While most Staffordshire figures and groups were purely ornamental, some included a specific household function, or even a didactic message. A vase to hold spills, which were lengths of twisted paper or wood shavings used to light candles, lamps, and pipes from a fireplace before the advent of matches, was a component of some groups. These vases were typically in the form of a tree trunk, which, when open at the top, formed a receptacle for spills as well as a focal point for the figure or group, and additionally often provided support for figures placed before it. Occasionally the large flanking animal figures, usually sheep or deer, were made separately, and merely sat in oval spaces made for them on the base. In the present example, all the figures are fixed to the base. Since the figures were all made from groups of separate molds, one finds these and similar figures in different combinations on different bases.

The subject matter for the group could reflect scenes of country life: a shepherd and shepherdess with sheep, as in the illustrated example; a boy stealing eggs from a bird's nest; or a farmer surrounded by both his domestic animals and wild animals.

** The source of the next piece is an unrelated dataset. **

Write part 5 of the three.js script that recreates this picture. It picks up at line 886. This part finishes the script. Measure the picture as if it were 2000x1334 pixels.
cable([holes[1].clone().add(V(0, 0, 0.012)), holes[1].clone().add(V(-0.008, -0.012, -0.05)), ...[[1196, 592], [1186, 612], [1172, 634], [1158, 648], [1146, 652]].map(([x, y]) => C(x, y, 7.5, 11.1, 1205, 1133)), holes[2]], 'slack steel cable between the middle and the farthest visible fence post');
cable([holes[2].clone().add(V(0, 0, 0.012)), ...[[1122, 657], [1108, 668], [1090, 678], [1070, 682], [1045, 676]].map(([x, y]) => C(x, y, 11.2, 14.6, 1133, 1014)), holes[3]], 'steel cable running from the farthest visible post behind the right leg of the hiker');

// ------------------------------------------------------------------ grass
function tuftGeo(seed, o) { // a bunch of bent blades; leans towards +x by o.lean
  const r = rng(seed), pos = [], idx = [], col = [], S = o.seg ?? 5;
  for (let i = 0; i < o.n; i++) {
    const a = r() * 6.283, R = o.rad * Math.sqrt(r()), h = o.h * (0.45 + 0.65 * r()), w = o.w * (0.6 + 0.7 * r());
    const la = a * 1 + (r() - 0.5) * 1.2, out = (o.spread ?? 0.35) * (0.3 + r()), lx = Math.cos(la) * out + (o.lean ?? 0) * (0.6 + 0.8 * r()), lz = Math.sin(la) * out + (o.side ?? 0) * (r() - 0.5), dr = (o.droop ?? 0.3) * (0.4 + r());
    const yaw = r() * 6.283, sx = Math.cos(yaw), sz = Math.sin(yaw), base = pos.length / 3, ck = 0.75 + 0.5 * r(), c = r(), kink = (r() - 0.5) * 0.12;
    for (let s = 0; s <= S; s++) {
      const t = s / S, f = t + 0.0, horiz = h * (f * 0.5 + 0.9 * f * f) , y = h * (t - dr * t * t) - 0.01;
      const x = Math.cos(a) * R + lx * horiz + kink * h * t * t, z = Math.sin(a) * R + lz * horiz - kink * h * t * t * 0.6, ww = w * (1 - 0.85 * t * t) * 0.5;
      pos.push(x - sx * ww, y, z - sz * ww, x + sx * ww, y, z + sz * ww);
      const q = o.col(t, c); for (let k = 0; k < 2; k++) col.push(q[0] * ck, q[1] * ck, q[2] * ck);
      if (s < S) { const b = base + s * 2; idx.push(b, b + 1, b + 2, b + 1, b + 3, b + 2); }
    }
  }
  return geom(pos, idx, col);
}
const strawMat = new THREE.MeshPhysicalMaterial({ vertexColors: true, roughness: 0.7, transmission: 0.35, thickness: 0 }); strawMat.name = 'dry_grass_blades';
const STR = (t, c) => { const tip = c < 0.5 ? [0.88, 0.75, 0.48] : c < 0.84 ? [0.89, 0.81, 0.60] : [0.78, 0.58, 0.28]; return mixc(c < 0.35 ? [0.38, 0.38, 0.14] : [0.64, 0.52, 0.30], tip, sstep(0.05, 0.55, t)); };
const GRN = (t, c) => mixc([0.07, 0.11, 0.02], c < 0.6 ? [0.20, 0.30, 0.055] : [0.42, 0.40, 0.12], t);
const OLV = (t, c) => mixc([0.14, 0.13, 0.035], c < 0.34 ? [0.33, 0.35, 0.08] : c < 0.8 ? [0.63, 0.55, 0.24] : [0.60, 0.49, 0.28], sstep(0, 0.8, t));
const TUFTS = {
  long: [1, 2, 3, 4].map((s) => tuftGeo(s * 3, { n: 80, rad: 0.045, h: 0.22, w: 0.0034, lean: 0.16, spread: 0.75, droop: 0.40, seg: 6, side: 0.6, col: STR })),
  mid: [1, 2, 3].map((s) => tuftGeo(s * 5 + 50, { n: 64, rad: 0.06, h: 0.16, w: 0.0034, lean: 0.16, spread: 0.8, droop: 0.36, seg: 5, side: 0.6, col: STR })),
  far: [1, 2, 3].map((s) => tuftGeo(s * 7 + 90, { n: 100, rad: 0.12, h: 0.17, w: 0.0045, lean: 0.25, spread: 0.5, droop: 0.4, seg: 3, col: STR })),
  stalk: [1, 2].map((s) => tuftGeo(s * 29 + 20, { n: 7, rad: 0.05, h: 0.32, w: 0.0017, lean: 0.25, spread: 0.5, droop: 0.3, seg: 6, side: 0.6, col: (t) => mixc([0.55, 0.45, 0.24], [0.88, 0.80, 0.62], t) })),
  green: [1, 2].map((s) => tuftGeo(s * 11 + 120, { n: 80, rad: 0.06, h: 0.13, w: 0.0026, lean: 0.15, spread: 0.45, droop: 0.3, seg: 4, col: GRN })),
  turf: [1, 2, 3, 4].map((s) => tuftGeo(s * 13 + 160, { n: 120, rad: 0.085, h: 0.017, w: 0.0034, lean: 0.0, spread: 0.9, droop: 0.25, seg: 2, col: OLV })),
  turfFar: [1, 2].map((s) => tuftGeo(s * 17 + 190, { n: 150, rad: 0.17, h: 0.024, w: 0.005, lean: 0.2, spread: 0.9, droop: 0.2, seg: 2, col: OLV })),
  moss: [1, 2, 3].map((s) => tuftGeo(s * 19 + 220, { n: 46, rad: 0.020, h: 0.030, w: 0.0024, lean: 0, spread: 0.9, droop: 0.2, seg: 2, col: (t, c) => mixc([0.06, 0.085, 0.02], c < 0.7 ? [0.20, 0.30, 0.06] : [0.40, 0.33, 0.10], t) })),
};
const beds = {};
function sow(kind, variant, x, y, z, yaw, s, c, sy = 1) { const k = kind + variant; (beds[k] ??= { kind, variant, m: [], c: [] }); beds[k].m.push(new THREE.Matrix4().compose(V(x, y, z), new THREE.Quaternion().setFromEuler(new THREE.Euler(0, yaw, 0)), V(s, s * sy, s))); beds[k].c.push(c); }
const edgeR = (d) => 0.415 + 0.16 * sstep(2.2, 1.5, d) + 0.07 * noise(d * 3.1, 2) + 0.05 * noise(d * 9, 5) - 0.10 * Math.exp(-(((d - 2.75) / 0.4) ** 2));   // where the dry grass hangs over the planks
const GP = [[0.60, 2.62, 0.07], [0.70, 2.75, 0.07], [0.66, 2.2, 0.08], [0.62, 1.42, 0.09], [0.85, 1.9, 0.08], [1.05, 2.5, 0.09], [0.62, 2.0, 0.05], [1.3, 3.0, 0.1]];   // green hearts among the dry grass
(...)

Some groups illustrate sports such as hunting or horseback riding, while others depict current events, sometime with satirical comments. One example of this last genre is the Tithe Pig group. Here, in accordance with Church policy, a farmer offers a clergyman a tithe, or ten percent, of his pigs, wheat, eggs, and money, while the farmer's wife presents the astonished cleric with her tenth child. A contemporary poem, well known at the time, humorously details the transaction.